Domas, that is an unfair characterization of my e-mails, which I do not believe you have read in full.
I have only advocated SMW + SF as a method of allowing users to extend the user interface. I am not interested in SMW for "academic data crunching." DBPedia is wonderful project for people with those interests. Mine are in modeling the brain, and I have in the past tried to predict wikipedia's quality. I don't know if you were at that talk, but I believe I remember you at that conference.
I don't care all that much about ontologies. I am not a semantic web guru. I have pointed out that these technologies provide a means for users to design the interfaces and that these technologies have been overlooked by developers. They do not provide usability in niche cases, which you would know had you read my e-mails. They potentially improve usability in 75% of articles by providing custom tailored user interfaces.
But had you read my e-mails you would also know that I do not advocate enabling the extensions unmodified, but giving them proper consideration and refactoring the minimalist set of features that would be useful into something that is scalable.
That is, I want to discuss the how the process of adding new features to MediaWiki is broken, and how this has been a specific example.
On Mon, Jan 19, 2009 at 7:31 AM, Domas Mituzas midom.lists@gmail.comwrote:
Hello Brian,
thanks for all your insights, bashing and vocal support of your pet ideas.
I understand, that SMW is academically interesting concept (though there're contradicting ideas in academia too, suggesting natural language processing as an alternative, and this seems where currently research tries to go too), and it provides "usability" in niche cases (academic data crunching).

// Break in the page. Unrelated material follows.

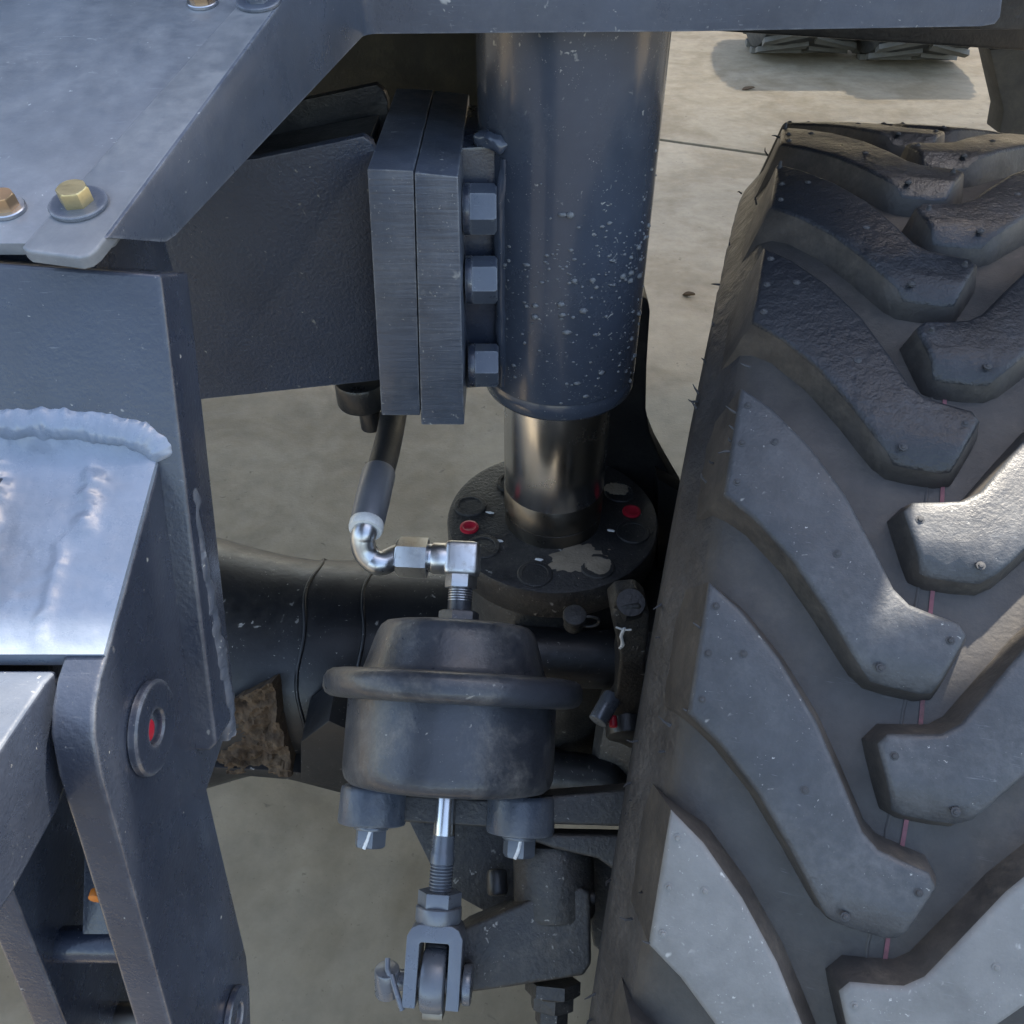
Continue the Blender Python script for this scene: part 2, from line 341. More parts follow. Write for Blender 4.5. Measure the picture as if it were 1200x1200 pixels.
b = bmesh.new()
rim = [(-.125, .482), (-.128, .50), (-.120, .50), (-.115, .47), (-.06, .455), (.02, .455), (.03, .40), (.05, .20), (.05, 0)]
rings = [[b.verts.new(wp(a, 2 * math.pi * k / 64, max(r, .001))) for k in range(64)] for a, r in rim]
for A, B in zip(rings, rings[1:]):
    for k in range(64): b.faces.new((A[k], B[k], B[(k + 1) % 64], A[(k + 1) % 64]))
lobj('rim', b, ['black_paint'], wheel, 40)
# red paint stripe on the tread floor
b = bmesh.new(); N = 264; ra = []
for a in (.0045, .0072): ra.append([b.verts.new(wp(a + .0008 * math.sin(k * .7), 2 * math.pi * k / N, rf(a) + .0008)) for k in range(N)])
for k in range(N): b.faces.new((ra[0][k], ra[1][k], ra[1][(k + 1) % N], ra[0][(k + 1) % N]))
lobj('red_stripe', b, ['red_stripe'], wheel, 60)
# moulding seam
b = bmesh.new(); ra = []
for a, dr in ((-.0014, .0001), (-.0004, .0010), (.0004, .0010), (.0014, .0001)): ra.append([b.verts.new(wp(a - .004 + .0012 * math.sin(k * 1.7), 2 * math.pi * k / N, rf(0) + dr - .0003)) for k in range(N)])
for A, B in zip(ra, ra[1:]):
    for k in range(N): b.faces.new((A[k], B[k], B[(k + 1) % N], A[(k + 1) % N]))
lobj('mould_seam', b, ['tyre_groove'], wheel, 60)
U = [(-.1374, -.1695), (-.1151, -.150), (-.0866, -.1157), (-.0600, -.074), (-.0385, -.0295), (-.0240, .0015), (-.0135, .0125), (.0000, .0165), (.0165, .0205), (.0212, .0290)]
Lo = [(-.1370, -.0585), (-.1140, -.0400), (-.0860, -.0085), (-.0610, .0290), (-.0450, .0550), (-.0355, .0695), (-.0290, .0762), (-.0180, .0778), (.0000, .0785), (.0065, .0765)]
def make_lug(mir):
    b = bmesh.new(); nrow = 5; grid = []
    for (ua, up), (la, lp) in zip(U, Lo):
        grid.append([((1 - t) * ua + t * la, (1 - t) * up + t * lp) for t in [i / (nrow - 1) for i in range(nrow)]])
    nst = len(grid)
    def top(a, p): return wp(a, p, WR - WC * a * a)
    V = [[b.verts.new(top(*q)) for q in row] for row in grid]
    for i in range(nst - 1):
        for j in range(nrow - 1): b.faces.new((V[i][j], V[i + 1][j], V[i + 1][j + 1], V[i][j + 1]))
    loop = [(i, 0) for i in range(nst)] + [(nst - 1, j) for j in range(1, nrow)] + [(i, nrow - 1) for i in range(nst - 2, -1, -1)] + [(0, j) for j in range(nrow - 2, 0, -1)]
    ca = sum(grid[i][j][0] for i, j in loop) / len(loop)
    base = []
    P2 = [Vector((grid[i][j][0], grid[i][j][1] * WR)) for i, j in loop]; n = len(loop)
    area = sum(P2[k].x * P2[(k + 1) % n].y - P2[(k + 1) % n].x * P2[k].y for k in range(n)); sg = 1 if area > 0 else -1
    for k in range(n):
        t_ = (P2[(k + 1) % n] - P2[k - 1]).normalized(); nrm = Vector((t_.y, -t_.x)) * sg
        i, j = loop[k]; a, p = grid[i][j]; off = .0075
        if i == 0:
            q = P2[k] + Vector((-.016, 0)) + nrm * .003; base.append(b.verts.new(wp(q.x, q.y / WR, WR - .066)))
        else:
            q = P2[k] + nrm * off; base.append(b.verts.new(wp(q.x, q.y / WR, rf(q.x) - .006)))
    walls = []
    for k in range(n):
        i, j = loop[k]; i2, j2 = loop[(k + 1) % n]
        walls.append(b.faces.new((V[i][j], base[k], base[(k + 1) % n], V[i2][j2])))
    bmesh.ops.recalc_face_normals(b, faces=b.faces)
    for f in walls: f.material_index = 1
    rim_e = [e for e in b.edges if len(e.link_faces) == 2 and {f.material_index for f in e.link_faces} == {0, 1}]
    bmesh.ops.bevel(b, geom=rim_e, offset=.0030, segments=2, affect='EDGES', profile=.55, clamp_overlap=True, material=0)
    # the nose is worn to a lower step along its foot
    for v in b.verts:
        a = v.co.x; r = math.hypot(v.co.y, v.co.z); p = math.atan2(-v.co.y, v.co.z)
        if a > -.036 and p > .062 and r > WR - .012:
            f = min(1, (p - .062) / .012); rn = r - .008 * f * f; v.co = wp(a, p, rn)
    if mir:
        for v in b.verts: v.co.x *= -1
    return b
def make_nubs(mir, tall):
    b = bmesh.new(); pos = [(-.131, -.150, .0025), (-.131, -.110, .0028), (-.130, -.072, .0028), (-.109, -.115, .0018), (.012, .035, .0026), (-.026, .066, .0022), (-.06, -.02, .0016)]
    if tall: pos[0] = (-.135, -.158, .010); pos[4] = (.012, .032, .006)
    for a, p, h in pos:
        r0 = WR - WC * a * a - .001; c = wp(a, p, r0); ax = wp(0, p, 1)
        lathe(b, c, ax, [(.0030, 0), (.0029, .0013), (.0019, .0014), (.0013, h * .55 + .001), (0, h * .55 + .0012)], 8)
    if mir:
        for v in b.verts: v.co.x *= -1
    return b
protoL = {}
half_ph = DL / 2
def place_lug(mir, i, mat):
    key = mir
    if key not in protoL:
        o = lobj('lug', make_lug(mir), ['lug_top', 'lug_wall'], wheel, 50); protoL[key] = o
        for t in (0, 1):
            bmn = make_nubs(mir, t); bmesh.ops.recalc_face_normals(bmn, faces=bmn.faces); me = bpy.data.meshes.new('vent_nub'); bmn.to_mesh(me); bmn.free(); me.materials.append(MATS['nub']); protoL[(key, t)] = me
    else:
        o = protoL[key].copy(); link(o); o.parent = wheel
    o.rotation_euler = (i * DL + (half_ph if mir else 0), 0, 0)
    o.material_slots[0].link = 'OBJECT'; o.material_slots[0].material = MATS[mat]
    nb = bpy.data.objects.new('vent_nub', protoL[(key, 1 if i in (0, 1) else 0)]); link(nb); nb.parent = o; nb['kind'] = 'stuff'; nb.material_slots[0].link = 'OBJECT'; nb.material_slots[0].material = MATS['lug_pale' if mat == 'lug_pale' else 'nub']
for i in range(33):
    ii = i if i < 20 else i - 33
    place_lug(False, ii, {-4: 'lug_dark', -3: 'lug_dark', -2: 'lug_dark', -1: 'lug_dark', 0: 'lug_dark', 1: 'lug_dark', 2: 'lug_dark', 5: 'lug_pale'}.get(ii, 'lug_top'))
    place_lug(True, ii, {-4: 'lug_dark', -3: 'lug_dark', -2: 'lug_dark', -1: 'lug_dark', 0: 'lug_dark', 1: 'lug_dark', 4: 'lug_pale', 5: 'lug_pale'}.get(ii, 'lug_top'))

# ragged rubber flash hairs along the inner shoulder
b = bmesh.new(); rnd = random.Random(3)
for k in range(48):
    ph = rnd.uniform(-.30, 1.1); a = rnd.choice((-.138, -.150, -.160, -.1705)) + rnd.uniform(-.003, .003)
    r0 = {True: WR - .010}.get(a > -.142, WR - .04 if a > -.155 else WR - .085); p0 = wp(a, ph, r0); ln = rnd.uniform(.003, .011)
    d1 = (wp(0, ph, 1) * rnd.uniform(.2, 1) + Vector((-rnd.uniform(.2, 1), rnd.uniform(-.5, .5), rnd.uniform(-.5, .5)))).normalized(); d2 = (d1 + Vector((rnd.uniform(-.6, .6), rnd.uniform(-.6, .6), rnd.uniform(-.6, .6)))).normalized()
    tube(b, [p0 - d1 * .002, p0 + d1 * ln * .5, p0 + d1 * ln * .5 + d2 * ln * .5], [.0011, .0008, .0003], 5)
lobj('rubber_flash', b, ['nub'], wheel, 60, 'stuff')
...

I fail to see why you associate SMW with general usability we're trying to think about? Is that something we simple mortals cannot understand, or are you simply out of touch from reality?

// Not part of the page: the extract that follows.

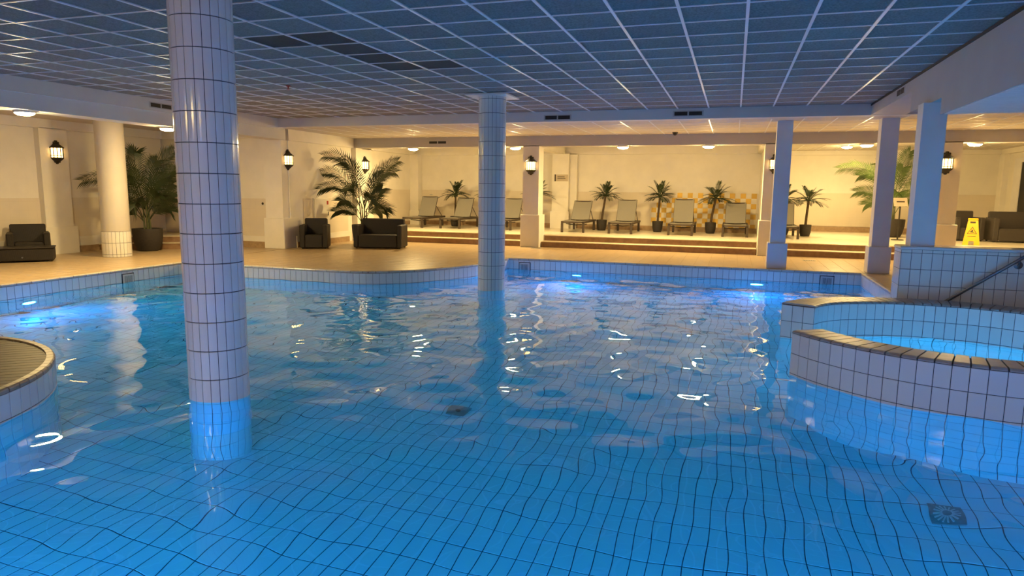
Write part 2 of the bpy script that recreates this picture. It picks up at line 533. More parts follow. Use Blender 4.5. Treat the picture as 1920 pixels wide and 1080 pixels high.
# ---- outer walls
wall_left = struct('wall_left', MB().box(-15.0, -14.75, -4, 14.8, 0, 3.1), 'plaster', 'warm plaster wall along the walkway behind the round column', 'wall')
MB().box(-14.75, -14.6, -4, 14.8, 2.80, 3.05).build('bulkhead', MT['plaster'], wall_left)
MB().box(-14.75, -14.738, -4, 14.8, .35, 1.27).build('wall_tiling', MT['wains_y'], wall_left)
MB().box(-14.75, -14.70, -4, 14.8, 0, .36).build('plinth', MT['plaster'], wall_left)
MB().box(-14.70, -14.685, -4, 14.8, 0, .14).build('skirting', MT['skirt'], wall_left)
pil = struct('pilaster_wall', MB().box(-14.75, -14.60, 11.28, 11.95, 0, 2.81), 'plaster', 'shallow plaster pilaster with a lantern behind the wicker footstool', 'pilaster')
MB().box(-14.75, -14.55, 11.22, 12.01, 0, .62).build('plinth', MT['plaster'], pil)

wall_end = struct('wall_end', MB().box(-15.0, -10.95, 14.85, 15.05, 0, 3.1), 'plaster', 'plaster end wall of the walkway next to the corner pillar', 'wall')
MB().box(-15.0, -11.4, 14.835, 14.85, .3, 1.27).build('wall_tiling', MT['wains'], wall_end)
MB().box(-15.0, -11.4, 14.80, 14.85, 0, .30).build('plinth', MT['plaster'], wall_end)
MB().box(-15.0, -11.4, 14.785, 14.80, 0, .16).build('skirting', MT['skirt'], wall_end)
MB().box(-15.0, -11.2, 14.70, 14.85, 2.80, 3.05).build('bulkhead', MT['plaster'], wall_end)

wall_side = struct('wall_side', MB().box(-11.2, -10.87, 15.0, 22.4, 0, 3.1), 'plaster', 'plaster side wall with a fire hose cabinet behind the wicker chairs', 'wall')
MB().box(-10.87, -10.78, 14.9, Y_ROW, Z_BEAM, 3.02).build('bulkhead', MT['plaster'], wall_side)
MB().box(-10.87, -10.858, 15.55, 17.75, .3, 1.27).build('wall_tiling', MT['wains_y'], wall_side)
MB().box(-10.87, -10.835, 15.2, 17.75, 0, .30).build('plinth', MT['plaster'], wall_side)
MB().box(-10.835, -10.82, 15.2, 17.75, 0, .15).build('skirting', MT['skirt'], wall_side)
MB().box(-10.87, -10.858, 18.9, Y_BACK, .45, 1.53).build('upper_tiling', MT['wains_y'], wall_side)
MB().box(-10.87, -10.72, 18.4, Y_BACK, 2.73, 3.0).build('alcove_bulkhead', MT['plaster'], wall_side)
MB().box(-10.87, -10.84, 18.9, Y_BACK, Z_PLAT, Z_PLAT + .13).build('alcove_skirting', MT['skirt'], wall_side)

wall_back = struct('wall_back', MB().box(-11.2, 1.1, Y_BACK, Y_BACK + .2, 0, 3.1), 'plaster', 'bright plaster back wall of the lounger alcoves', 'wall')
MB().box(-10.87, .7, Y_BACK - .15, Y_BACK, 2.73, 3.0).build('bulkhead', MT['plaster'], wall_back)
MB().box(-10.87, .7, Y_BACK - .012, Y_BACK, .45, 1.53).build('wall_tiling', MT['wains'], wall_back)
MB().box(-10.87, .7, Y_BACK - .03, Y_BACK, Z_PLAT, Z_PLAT + .15).build('skirting', MT['skirt'], wall_back)
# yellow and cream checker tiles
ts = .158
start = [5, 4, 1, 0, 0, 0, 0]
ny, nc = [], []
for r in range(7):
    for c in range(start[r], 20):
        x = -2.50 + ts * (c + .5); z = 1.53 - ts * (r + .5)
        M = frame((1, 0, 0), (0, 0, 1), (0, -1, 0), (x, Y_BACK - .013, z))
        (ny if (r + c) % 2 else nc).append((M, ts - .004, ts - .004))
lay(wall_back, 'yellow_tile', ny, MT['yellow'], th=.005)
lay(wall_back, 'cream_tile', nc, MT['cream'], th=.005)
# corner pier of the first alcove and the pier with the plaque
pier0 = struct('pier_corner', MB().box(-10.87, -10.55, 21.85, Y_BACK, Z_PLAT, 2.75), 'plaster', 'narrow plaster pier in the corner of the first lounger alcove', 'pier')
MB().box(-10.87, -10.50, 21.80, Y_BACK, Z_PLAT, .80).build('plinth', MT['plaster'], pier0)
pier1 = struct('pier_plaque', MB().box(-5.72, -5.17, 21.9, Y_BACK, Z_PLAT, 2.75).box(-5.17, -4.93, 22.05, Y_BACK, Z_PLAT, 2.75), 'plaster', 'plaster pier carrying a small plaque between two alcoves', 'pier')
MB().box(-5.76, -5.13, 21.86, 21.9, Z_PLAT, .88).build('plinth', MT['plaster'], pier1)
MB().box(-5.6, -5.3, Y_ROW + .42, 21.9, 2.73, 3.0).build('ceiling_rib', MT['plaster'], pier1)
# divider between the alcove with four loungers and the seating corner
wall_div = struct('wall_divider', MB().box(.72, 1.05, Y_ROW + .3, Y_BACK2, 0, 3.1), 'plaster', 'plaster dividing wall ending in a lantern pillar', 'wall')
MB().box(.60, .72, Y_ROW + .42, Y_BACK, 2.73, 3.0).build('bulkhead', MT['plaster'], wall_div)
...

See, our project is special.
a) We have mass collaboration at large b) We end up having mass collaboration on individual articles and topics c) We have mega-mass readership d) We have massive scope and depth
And, oh well, we have to run software development to facilitate all that. As you may notice, the above list puts quite some huge constraints on what we can do. All our features end up being incremental, and even though in theory they are easy to revert, it is the mass collaboration that picks it up and moves to a stage where it is not that easy (and that happens everywhere, where lots of work is being done).

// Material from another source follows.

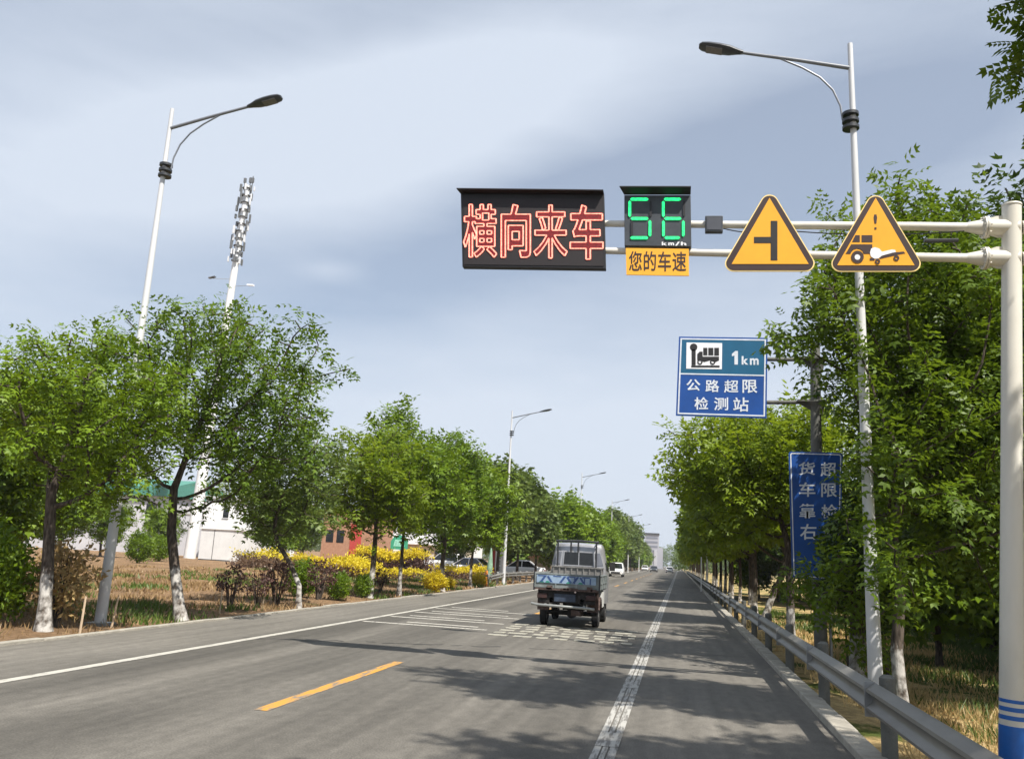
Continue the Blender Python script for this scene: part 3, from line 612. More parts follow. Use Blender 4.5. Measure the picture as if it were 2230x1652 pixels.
# ------------------------------------------------------------------ street lamps
LG = 'street lamps along the road'
def make_lamp(x, y, z, label, side=1, tilt=0.0):
    """side=1: the arm reaches towards +X"""
    t = thing('street_lamp', label, 'street lamp', (0, 0, 0), LG)
    mb = MB(); mb.tube([(0, 0, 0), (0, 0, 3), (0, 0, 9.2), (0, 0, 10.7)], [0.108, 0.086, 0.050, 0.042], 16); mb.build('pole', POLEW, t, True)
    mb = MB(); mb.box(-.2, .2, -.2, .2, -0.05, 0.03); mb.build('base_plate', GALV, t)
    mb = MB()
    for k in range(3): mb.tube([(0.04, 0, 9.12+k*0.12), (0.04, 0, 9.17+k*0.12)], [0.135, 0.135], 18)
    mb.build('collar', DARKM, t, True)
    mb = MB(); mb.tube([(0.0, 0, 10.24), (0.9, 0, 10.46), (1.8, 0, 10.66)], [0.036, 0.032, 0.028], 10)
    mb.tube([(0.165, 0, 9.3), (0.19, 0, 9.55), (0.30, 0, 9.85), (0.50, 0, 10.1), (0.78, 0, 10.3), (1.15, 0, 10.5)], 0.017, 8)
    mb.build('arm', ARMG, t, True)
    # cobra style head: flattened teardrop
    mb = MB(); rings = []
    ax = np.array([0.97, 0, 0.235]); upv = np.array([-0.235, 0, 0.97])
    for u, w, h in ((0.0, 0.045, 0.04), (0.10, 0.075, 0.055), (0.24, 0.135, 0.075), (0.42, 0.155, 0.08), (0.60, 0.15, 0.075), (0.72, 0.125, 0.06), (0.77, 0.07, 0.035)):
        c = np.array([1.76, 0, 10.65])+ax*u
        rings.append([tuple(c+np.array([0, math.cos(a)*w, 0])+upv*(math.sin(a)*(h if math.sin(a) > 0 else h*0.55))) for a in np.linspace(0, 2*math.pi, 14, endpoint=False)])
    loft(mb, rings); hd = mb.build('lamp_head', LAMPG, t, True)
    mb = MB(); c0 = np.array([1.76, 0, 10.65]); q = []
    for u, w in ((0.36, 0.10), (0.64, 0.10)):
        for s_ in (-1, 1): q.append(tuple(c0+ax*u+np.array([0, s_*w, 0])-upv*0.047))
    q2 = [tuple(np.array(p)+upv*0.02) for p in q]
    mb.hexa([q[0], q[1], q[3], q[2], q2[0], q2[1], q2[3], q2[2]]); mb.build('lamp_glass', pm('lamp_lens', (0.16, 0.15, 0.15), 0.3, 0, 0.3, 40), hd)
    t.location = (x, y, z); t.rotation_euler = (0, tilt, 0 if side > 0 else math.pi)
    return t
lamp = make_lamp(-10.58, 15.09, -0.02, 'tall white lamp rising through the leafy crowns at the left roadside', 1, R(-0.3))
lr = dup(lamp, (2.98, 13.7, -0.27), 'white lamp on the right, its arm reaching left above the warning signs', math.pi)
lr.rotation_euler = (0, R(0.3), math.pi)
for yy, lab in ((52, 'white lamp behind the guardrail, its arm over the small truck'), (89, 'far lamp standing clear of the trees, next beyond the guardrail lamp'),
                (126, 'small distant lamp over the dark trees beyond the truck cab'), (163, 'tiny distant lamp head just above the treetops'), (200, 'tiniest farthest lamp head, last of the row')):
    dup(lamp, (-9.8+(yy-52)*0.022 if yy > 52 else -9.8, yy, -0.02), lab)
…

So, you are attacking templates, which have helped to deal with nearly everything we do (and are tiny, compared to overall content they facilitate), and were part of incremental development of the site and where editing community was going. Of course, there are ways to make some of our template management way better (template catalogues, more visual editing of parameters, less special characters for casual editors), but they generally are how we imagine and do information management.
Now, if you want to come up with academic attitudes, and start telling how ontology is important, and all the semantic meanings have to be highlighted, sure, go on, talk to community, they can do it without software support too - by normalizing templates, using templates for tagging relations, then use various external tools to build information overlays on top of that. Make us believe stuff like that has to be deployed by showing initiative in the communities, not by showing initiative by external parties.
Once it comes to actual software engineering, we have quite limited resources, and quite important mandate and cause. We have to make sure, that readers will be able to read, editors will be able to edit, and foundation will still be able to support the project. We may not always try to be exceptionally perfect (Tim does ;-), but that is because we do not want to be too stressed either.
So, when it comes to reader community, software is doing work for them. Some of readers end up engineering software to make it better. When it comes to editing community, software does the work for them. Some of editors end up engineering software to make it better.
Which community are you talking about?